The Marriage of Figaro

Mayumi Yoshida and Patrick Spencer Credit: Adam Henderson
Mayumi Yoshida and Patrick Spencer
Credit: Adam Henderson

At Jericho Arts Centre until June 29

Posted June 9, 2014

“Flamboyant, flowery, fancy frippery” reads the press release for this production by United Players, directed by Adam Henderson. This Marriage of Figaro – the play, not the opera – is all that and more.

To begin with, it’s gorgeous: John R. Taylor draped the set with meters and meters of silky, satiny ‘swags’ in warm, rosy colours; lighting designer Randy Poulis burnishes the set so it all seems to glow with the imagined warmth of the countryside in Andalusia where playwright Pierre-Augustin de Beaumarchais set the play. Director Henderson, who also adapted the play for this production, gives it all a very Spanish feel: Spanish accents, music and dance with castanets, foot stomping, hand clapping and flamenco-style dancing. Choreography by Sydney Cochrane is hot, Spanish and sexy.

Seth G. Little and Jackie Minns Credit: Adam Henderson
Seth G. Little and Jackie Minns
Credit: Adam Henderson

And, of course, Figaro is all about hot and sexy: who’s trying to seduce or evade the advances of whom. Count Almaviva (Chris Robson) is at the centre of most of the sexual entanglements; he’s a Don Juan of the first order. One of those he’s pursuing is Suzanna (Mayumi Yoshida) about to be wed to Figaro (Patrick Spencer), a servant in the Count’s household.

The plot is as tangled as the Count’s infidelities to his wife Countess Rosine (Anna Theodosakis). If you don’t know the opera – I don’t – it’s very easy to get lost – I did. And it’s easy to lose interest in all the romantic shenanigans – and now and again, I did. But I was always entertained by the look and the sound of the show: by the fabulous period costumes (Chanel McCartney) – bouffant gowns bedecked with lace and ribbons, velvet and buttons. And I loved the music, the singing and the dancing; it lifted the show right up.

Googling The Marriage of Figaro will lead you to a plot summary that reads like a never-ending afternoon TV soap. But something revealed there is interesting: it would appear Beaumarchais didn’t see it as quite the farce that characterizes this production. The playwright asked the Count, for example, to be played “with great dignity yet with grace and affability”. He is definitely caricatured here as is Dr. Bartholio (Seth G. Little) and Antonio (David C. Jones). Indeed, the whole production sticks close to the play’s subtitle, La Folle Journée (The Mad Day) with characters hidden behind chairs, Cherubino (young Dexter van der Schyff) cross-dressed, overheard conversations, mistaken identity – in short, the stuff of farce. Sending Figaro up as Henderson does is a wise decision; it simply wouldn’t fly any other way these days.

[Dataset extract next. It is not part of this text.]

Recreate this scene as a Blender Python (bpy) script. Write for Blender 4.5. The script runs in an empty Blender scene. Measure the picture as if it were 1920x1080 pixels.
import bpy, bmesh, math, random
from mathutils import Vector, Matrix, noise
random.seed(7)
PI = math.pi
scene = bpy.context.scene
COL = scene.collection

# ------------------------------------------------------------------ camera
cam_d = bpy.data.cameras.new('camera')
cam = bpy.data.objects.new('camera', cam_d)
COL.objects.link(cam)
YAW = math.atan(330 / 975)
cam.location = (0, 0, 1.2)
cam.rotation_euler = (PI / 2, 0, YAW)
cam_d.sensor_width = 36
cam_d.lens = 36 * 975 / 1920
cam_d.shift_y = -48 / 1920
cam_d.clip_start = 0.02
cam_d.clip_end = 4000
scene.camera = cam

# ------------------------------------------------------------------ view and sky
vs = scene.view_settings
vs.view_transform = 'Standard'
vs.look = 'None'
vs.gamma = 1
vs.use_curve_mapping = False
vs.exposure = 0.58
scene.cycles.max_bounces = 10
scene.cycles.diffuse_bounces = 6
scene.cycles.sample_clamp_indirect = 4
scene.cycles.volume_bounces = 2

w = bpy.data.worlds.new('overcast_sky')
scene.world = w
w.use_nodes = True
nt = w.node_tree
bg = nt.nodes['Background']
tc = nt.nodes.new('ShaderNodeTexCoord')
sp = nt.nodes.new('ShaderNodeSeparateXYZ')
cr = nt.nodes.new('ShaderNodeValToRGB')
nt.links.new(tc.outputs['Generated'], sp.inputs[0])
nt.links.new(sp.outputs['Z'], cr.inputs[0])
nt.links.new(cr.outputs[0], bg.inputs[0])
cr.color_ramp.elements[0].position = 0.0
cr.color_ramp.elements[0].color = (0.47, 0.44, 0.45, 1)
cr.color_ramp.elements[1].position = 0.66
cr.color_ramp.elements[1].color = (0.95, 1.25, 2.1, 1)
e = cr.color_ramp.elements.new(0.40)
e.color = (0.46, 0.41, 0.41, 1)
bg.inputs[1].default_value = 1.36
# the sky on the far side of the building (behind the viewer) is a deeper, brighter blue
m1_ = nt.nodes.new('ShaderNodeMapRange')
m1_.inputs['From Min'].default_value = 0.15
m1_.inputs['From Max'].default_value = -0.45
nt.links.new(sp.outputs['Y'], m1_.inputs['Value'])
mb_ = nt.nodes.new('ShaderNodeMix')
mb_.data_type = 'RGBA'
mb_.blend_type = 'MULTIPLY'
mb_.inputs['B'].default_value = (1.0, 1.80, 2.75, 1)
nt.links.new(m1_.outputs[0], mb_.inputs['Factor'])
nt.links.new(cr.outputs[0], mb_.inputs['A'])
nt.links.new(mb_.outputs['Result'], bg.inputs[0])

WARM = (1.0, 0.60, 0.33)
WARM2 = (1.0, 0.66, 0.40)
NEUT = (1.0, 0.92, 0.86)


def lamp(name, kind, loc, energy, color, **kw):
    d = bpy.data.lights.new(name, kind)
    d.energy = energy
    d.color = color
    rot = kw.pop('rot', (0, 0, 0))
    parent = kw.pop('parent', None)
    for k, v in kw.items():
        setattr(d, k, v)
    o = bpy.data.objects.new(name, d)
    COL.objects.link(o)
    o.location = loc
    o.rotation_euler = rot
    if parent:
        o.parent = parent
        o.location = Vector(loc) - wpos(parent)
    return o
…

Mayumi Yoshida and Chris Robson Credit: Adam Henderson
Mayumi Yoshida and Chris Robson
Credit: Adam Henderson

One of the most interesting facts about Figaro is that Beaumarchais originally set the play in France but when Louis XVI saw it, he closed it down because its condemnation of the aristocracy hit too close to home. The playwright revised the play, set it in Spain and it became the hottest ticket item in Paris in the spring of 1784.

Henderson has seriously cut Beaumarchais original five acts down to two manageable halves and he’s working with some extremely fine actors. Mayumi Yoshida, as Suzanna, is as saucy a Spanish wench as you can imagine; Jackie Minns makes a fine high-strung Marcelina. Anna Theodosakis is not only elegant and refined as the Countess Rosine but she has a beautiful operatic voice and, for a moment, we think we could be at the opera. Patrick Spencer, in the titular role, is not quite so broadly played as some of the others and that’s a smart move, too; we do hope he out-maneuvers the licentious Count.

This very ambitious, very challenging Marriage of Figaro brings to an end the fifty-fifth season of United Players presenting live theatre for our enjoyment. Next season includes Facts by Arthur Milner, a psychological drama that deals with the ongoing Israeli/Palestinian conflict. Directed by Henderson (who several seasons ago directed the hugely successful Democracy) this promises to be a chilling, thought-provoking night at the theatre.